As a young state senator, he sometimes bucked party leaders. He aligned neither with the conservative segregationists nor the racial progressives who together formed the Democratic Party in the South. He privately supported integration but never met his fellow Georgian, Martin Luther King Jr.
Carter won the governor’s office in 1970 as a racial moderate. In office, he angered some of his white supporters by opening state government to Black contractors and appointees. He became close to King’s widow and father. He also angered his former legislative colleagues with a reorganization of state government.
“He spent a lot of political capital making people mad, going after their fiefdoms,” said Terry Coleman, a Carter ally in the Assembly.
When Carter decided to seek the Oval Office, he’d only briefly met one president – Nixon – at a White House reception. National media largely dismissed Carter’s chances against better-known figures, several of them senators.
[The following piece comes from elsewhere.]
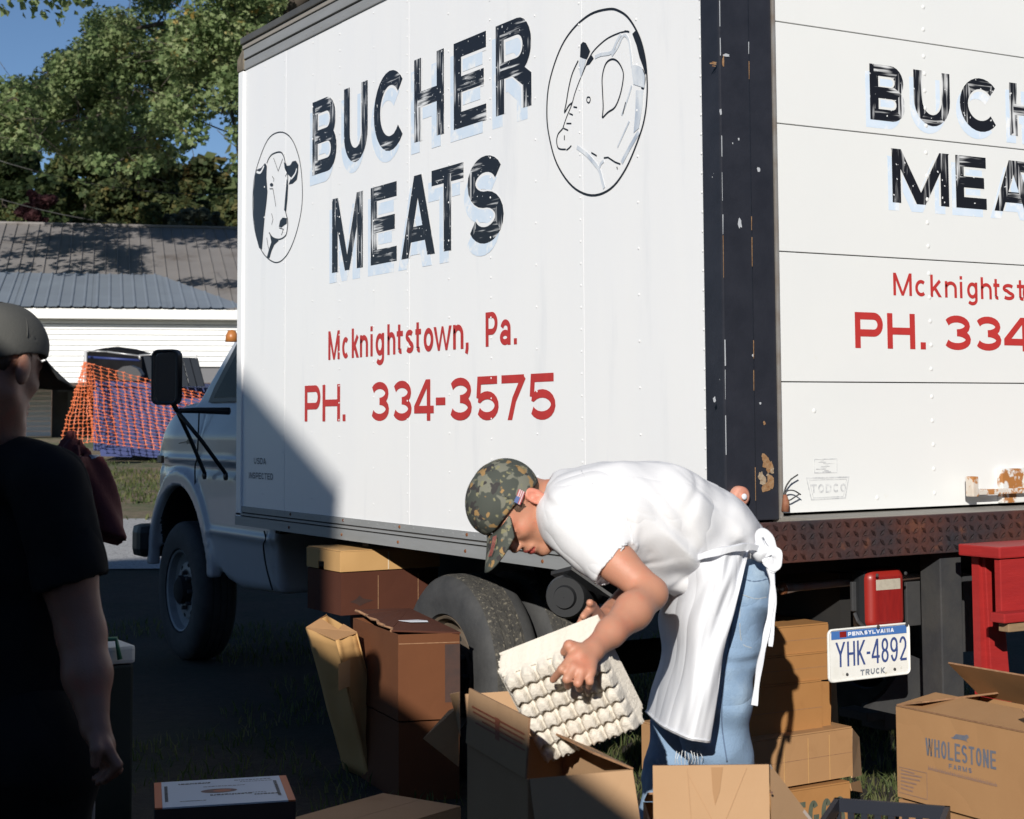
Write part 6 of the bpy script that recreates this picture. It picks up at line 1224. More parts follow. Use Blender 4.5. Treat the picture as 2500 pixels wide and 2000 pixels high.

But his pitch as the honest Baptist and peanut farmer fit voters’ mood.
Still, it wasn’t enough to smoothly navigate the ways of the nation’s capital.
“His was a unique presidency in that it came from completely outside the party establishment and then continued to operate that way even in Washington,” said Joe Trippi, who worked for Massachusetts Sen. Ted Kennedy, scion of a Democratic dynasty and Carter’s perpetual liberal rival.
Trippi noted that Carter mostly avoided appointing veterans of the Roosevelt, Truman, Kennedy and Johnson administrations.
Obama, Reagan and certainly Donald Trump challenged the establishment as candidates, but ultimately absorbed their parties. Carter, as the sitting president in 1980, had to watch convention delegates give Ted Kennedy roaring ovations even after Carter had won their bruising primary fight.
“The Democratic Party never belonged to Jimmy Carter,” Trippi said.
Nor did Carter master Capitol Hill, the national press corps or Washington’s social scene.
Amber Roessner, a Carter expert at the University of Tennessee, said he faced two barriers: Congressional leaders did not view him as one of them, and national media approached him with a regional bias against the South.
“Some members of the press,” Carter complained in a Playboy magazine interview, “treat the South as a suspect nation.”
Long after leaving office, the U.S. Naval Academy graduate and engineer still bemoaned a political cartoon published around his inauguration that depicted his family approaching the White House with his mother, “Miss Lillian,” chewing on a hayseed.
In December 1977, when Carter’s team had been in the West Wing less than a year, Washington Post society columnist Sally Quinn labeled them “an alien tribe,” incapable of “playing ‘the game.’” An elite Georgetown hostess herself, Quinn nodded to Washington’s “frivolity” even as she assessed “the Carter people” as “not, in fact, comfortable in limousines, yachts, or in elegant salons, in black tie” or with “place cards, servants, six courses, different forks, three wines ... and after-dinner mingling.”
Carter returned home in 1981 “humiliated by the voters” and “at least somewhat depressed,” Alter said, but found his most sustained success as an outside influencer once he and Rosalynn Carter founded The Carter Center in Atlanta in 1982.
Decades of global democracy and human rights advocacy followed. Some of the former president’s international maneuvering annoyed his successors and Washington’s foreign policy establishment. Carter criticized U.S. wars in the Middle East, the West’s isolation of North Korea and Israel’s treatment of Palestine. He won a Nobel Peace Prize along the way.
“The best way to understand Carter as outsider is to see him as always understanding the rules of the insider circle,” Roessner said. “He just didn’t always play by them.”